Friday 8 November 2013

44 - The Happiness Patrol

Composer: Dominic Glynn
Director: Chris Clough

What's the score?
Dominic Glynn returns to provide his annual score (sadly, one a year from Glynn is all we'll get in these final years of the '80s). Musically, this is an unusual story for DW, and Glynn appears to relish the challenge - he recalls on the DVD commentary how delighted he was to be asked to score a DW story in which music played such an integral part.
Two key cultural influences are at work within this story: the blues and film noir, although the director was prevented from making very much of the latter.
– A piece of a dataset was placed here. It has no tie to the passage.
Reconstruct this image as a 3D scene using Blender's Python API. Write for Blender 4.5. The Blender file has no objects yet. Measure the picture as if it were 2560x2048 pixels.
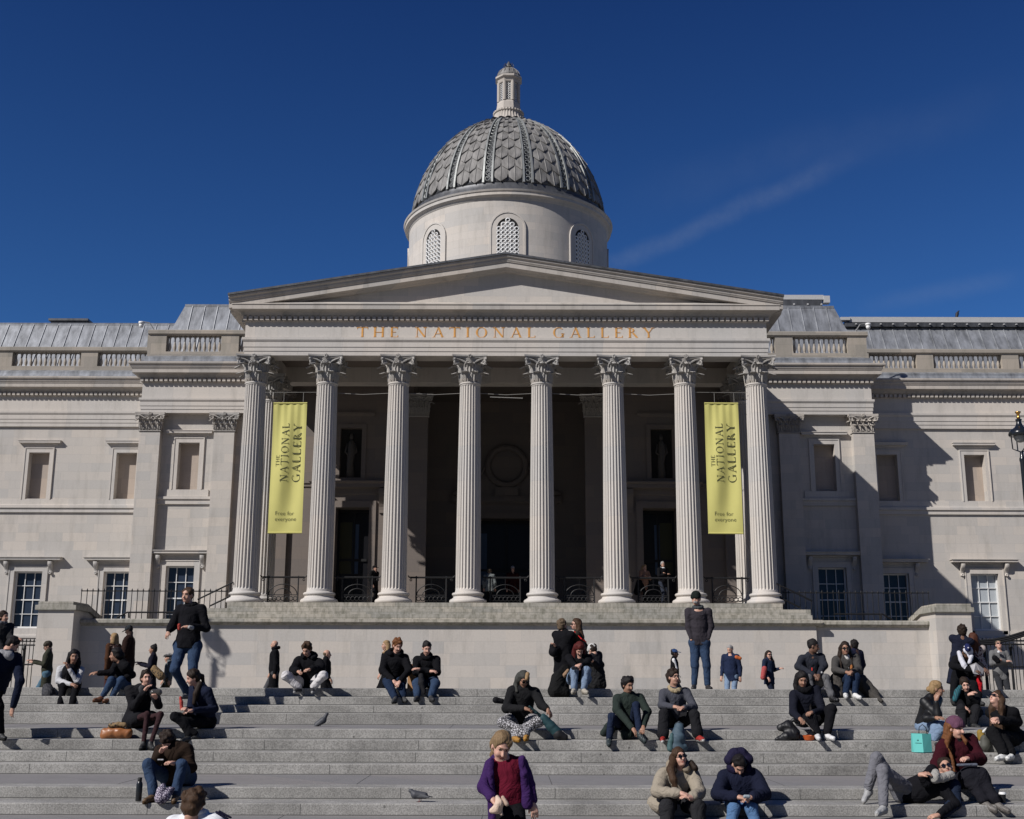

Glynn nods towards the film noir element with several minor key piano phrases, but musically he's able to make far more out of the blues angle, and this score is liberally seasoned with melancholic harmonica. The harmonica was played by guest musician Adam Burney, who did his best to provide something in line with Glynn's requirements that would nevertheless match up with the visible breathing and hand movements of actor Richard D Sharp in those scenes where Burney was required to dub diegetic material.

Musical notes
  • As part of the incidental music, the harmonica is heard almost immediately in Part One, wailing and snarling as Silas P moves to entrap a miserable woman on the streets of Terra Alpha. The first bit of diegetic harmonica turns up about halfway through the episode, when Earl Sigma is first seen strolling down an otherwise empty street. It's at this point that the score's main harmonica theme is introduced, a relatively straightforward upward and then downward sequence of notes. Variations on this are heard through the rest of the story, including several provided by Glynn's synths - there's a particularly lovely flute version in Part One when Susan Q helps Ace to escape from the Happiness Patrol's headquarters. A full orchestral swell backs up the harmonica in the final cues of Part Three.
  • As with Dragonfire, Glynn produces no fewer than three pieces of muzak to give some variety to the sounds of Radio Terra Alpha. The most prominent (and horribly earwormy) of these is a hyperactive xylophone tune over airy synth chords with muted trumpet accents. It's playing in the Forum Square when the TARDIS arrives in Part One, and pops up frequently thereafter - Earl Sigma even mimics it on the harmonica when he's surprised by the Happiness Patrol. A sort of synth calypso tune is very briefly heard just before the TARDIS' arrival, and is heard at greater length in the Waiting Zone in Part Three. The third piece, which plays in the Waiting Zone while the Doctor and Ace are there in Part One, is a slow, cowboy-esque tune in synth violins and a kind of whistling sound. It's strangely mournful; you can practically hear the howling of small dogs in it - however did it get past Terra Alpha's censors?
  • Time for the obligatory mention of a DW theme reference - there's a burst of the theme tune's bassline in Part One as the Doctor and Ace are escorted into the Waiting Zone. 
  • The Kandy Man has a special theme of his own, a fairgroundy oom-pa-pa in an eerie high-pitched glassy synth voice. It's first heard before he appears, in the scene in which Helen A and Gilbert M discuss what he's cooking up for that night's public execution. Glynn serves up a particularly grandiose version with trumpets and violins for the scene in which the Kandy Man first appears in his Kandy Kitchen, arranging the execution in Part One, and again in Part Three when he's killed in the pipes with his own fondant.
  • One odd element of the soundtrack: for the scenes of the factory Drones marching through the streets in Parts Two and Three, there's a literal humming drone. At one point, this humming seems to take on a variant melody of the main harmonica theme.

Vox pop
This is a real high point for Dominic Glynn, and while I'd be hard pressed to say that it's the best of the Sylvester McCoy era scores (although that's a measure of the general high quality of this era's music, not a slight against Glynn), it's as good an example as any we've had of the incidental music working in partnership with the story. More than this, it's a rare instance of the music taking up the slack from other areas of the story's production that were compromised by time and budgetary constraints. With his perky, saccharine muzak, Glynn helps to build the world of Terra Alpha; with his sinister piano cues, he nails the director's vision of a DW film noir; with Adam Burney's harmonica, he provides the heart of the story. That this score is so enjoyable in isolation is just the icing on the Kandy cake.

Availability
  • The BBC DVD release includes the full isolated score as an audio option.